OCTOBER 2016 Irish wholesale gas prices increase 39% in October due to market nomalisation and a seasonal price adjustment but remain 14% lower year on year

  • Electricity prices increase 4.6% year on year
  • Wind energy accounted for 22% of overall electricity generation so far in October

In euro terms, Irish wholesale gas prices are 14% lower on average this month compared to October 2015. This is due to continued healthy supply, lower oil prices and decreased demand. However, the average wholesale gas price this month is up 39% compared to last month. A significant supply overhang pushed the prompt market to lows not seen since 2009 during the first half of September, so the month on month increase is a normalisation of the market.

Gas prices gained over 8p in sterling terms in the first four days of October trade.

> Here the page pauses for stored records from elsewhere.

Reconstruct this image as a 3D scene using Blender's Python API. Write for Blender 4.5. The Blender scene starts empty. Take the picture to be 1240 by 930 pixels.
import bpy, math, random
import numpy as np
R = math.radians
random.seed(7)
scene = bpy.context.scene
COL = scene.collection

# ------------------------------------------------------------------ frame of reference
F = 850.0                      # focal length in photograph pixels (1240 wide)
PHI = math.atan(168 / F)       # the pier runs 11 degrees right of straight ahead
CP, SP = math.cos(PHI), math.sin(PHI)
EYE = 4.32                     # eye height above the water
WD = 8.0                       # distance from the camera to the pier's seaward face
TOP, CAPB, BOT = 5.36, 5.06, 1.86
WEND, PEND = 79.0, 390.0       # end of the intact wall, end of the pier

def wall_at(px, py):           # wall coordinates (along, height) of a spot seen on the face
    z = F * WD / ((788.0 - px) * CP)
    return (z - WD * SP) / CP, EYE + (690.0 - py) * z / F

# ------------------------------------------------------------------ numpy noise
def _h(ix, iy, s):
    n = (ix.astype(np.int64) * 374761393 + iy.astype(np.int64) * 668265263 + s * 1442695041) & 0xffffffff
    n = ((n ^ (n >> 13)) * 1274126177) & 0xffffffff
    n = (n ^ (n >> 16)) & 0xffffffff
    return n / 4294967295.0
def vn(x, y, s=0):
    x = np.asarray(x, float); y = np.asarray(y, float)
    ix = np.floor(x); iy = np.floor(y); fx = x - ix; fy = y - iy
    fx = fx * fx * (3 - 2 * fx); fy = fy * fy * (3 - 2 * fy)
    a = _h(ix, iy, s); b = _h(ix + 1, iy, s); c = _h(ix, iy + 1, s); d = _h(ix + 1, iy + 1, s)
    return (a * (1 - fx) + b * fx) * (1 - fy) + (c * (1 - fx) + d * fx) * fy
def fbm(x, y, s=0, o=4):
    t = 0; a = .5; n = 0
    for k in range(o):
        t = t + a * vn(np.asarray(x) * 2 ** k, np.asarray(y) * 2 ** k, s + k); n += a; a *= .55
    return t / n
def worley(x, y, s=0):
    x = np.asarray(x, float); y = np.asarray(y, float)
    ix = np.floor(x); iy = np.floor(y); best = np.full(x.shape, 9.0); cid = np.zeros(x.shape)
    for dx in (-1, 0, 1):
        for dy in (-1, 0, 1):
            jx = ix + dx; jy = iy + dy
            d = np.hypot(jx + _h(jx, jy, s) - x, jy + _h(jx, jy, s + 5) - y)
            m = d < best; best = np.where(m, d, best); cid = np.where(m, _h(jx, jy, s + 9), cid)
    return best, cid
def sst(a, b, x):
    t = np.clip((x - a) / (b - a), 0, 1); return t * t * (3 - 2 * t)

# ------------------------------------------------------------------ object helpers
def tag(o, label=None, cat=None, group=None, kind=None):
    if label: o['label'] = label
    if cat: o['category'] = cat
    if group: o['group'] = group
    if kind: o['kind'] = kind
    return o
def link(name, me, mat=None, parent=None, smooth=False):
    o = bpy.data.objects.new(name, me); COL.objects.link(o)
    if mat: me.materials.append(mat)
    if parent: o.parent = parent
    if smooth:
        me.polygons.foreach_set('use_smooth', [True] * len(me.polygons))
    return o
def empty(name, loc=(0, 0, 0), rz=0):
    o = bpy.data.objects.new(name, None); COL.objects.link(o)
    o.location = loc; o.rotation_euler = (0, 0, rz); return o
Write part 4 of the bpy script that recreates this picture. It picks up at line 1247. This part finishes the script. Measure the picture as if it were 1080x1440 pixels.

The impact in cent/kWh was limited by the weakness of sterling to the euro, enabling Irish and euro businesses to enjoy more competitive prices than UK businesses which saw wholesale gas prices increase 5% year on year and 46% month on month.

The average day-ahead price for gas, the contract for gas delivery tomorrow, is 1.59 c/kWh (cents per kilowatt hour) for October so far. This compares with an average price of 1.85 c/kWh in October 2015. In euro terms, Irish wholesale gas prices are 29% lower compared with the average monthly price recorded for October over the three previous years (2013 – 2015).

Gillian Lawler, Senior Energy Analyst at Naturgy Energy said that contracts were driven by movements in both the EUR/GBP exchange rate and Brent crude at the beginning of the month. “A stronger euro relative to the pound and gains made on oil pushed curve contracts up. The pound fell relative to the euro following the announcement that the UK will begin the process to leave the EU by the end of March 2017. The current outlook is for contracts to stay in positive territory with the rally in oil expected to continue and weakness of sterling still holding.

An informal OPEC meeting on proposed output cuts on 6 October helped oil prices firm and they hit four month highs. Oil jumped by more than $6/bbl since the group announced at talks on 28 September that it hopes to reduce output to 32.5 / 33 million barrels per day. This would remove 700,000 barrels per day from the global supply glut. Associated gains on gas contracts were capped somewhat as the pound plummeted to its lowest level since March 2010. Oil soared to its highest point of the year on 10 October with Russia announcing that it is willing to join the production cut agreed by OPEC members. Gas contracts made gains initially, but these were not sustained due to concerns that the supply cut may not in fact stem the global oil over-supply. Uneasiness will continue on oil markets until the OPEC meeting of 30 November to firm the agreement on production cuts. The remainder of winter is trading around 47p while Q1-17 is 48.9p. Volatility is expected to continue to a degree based on oil and FX fundamentals, along with some storage and LNG delivery concerns”.


Electricity and Wind Energy Update

The average wholesale gas price of electricity in the Irish market so far in October is 5.2 c/kWh, an increase of 4.6% compared with October 2015 and up 44% compared with last month. The month on month surge in prices is attributed mainly to a return to a more balanced supply picture following the oversupply experienced in September, and a seasonal price adjustment on wholesale gas prices.

Total wind energy capacity in Ireland now stands at 3,169 MW. Wind energy accounted for 22% of overall electricity generation so far in October, reaching a peak of 2,396 MW on 3 October having the potential to meet over 49% of total electricity demand on the island of Ireland at that time.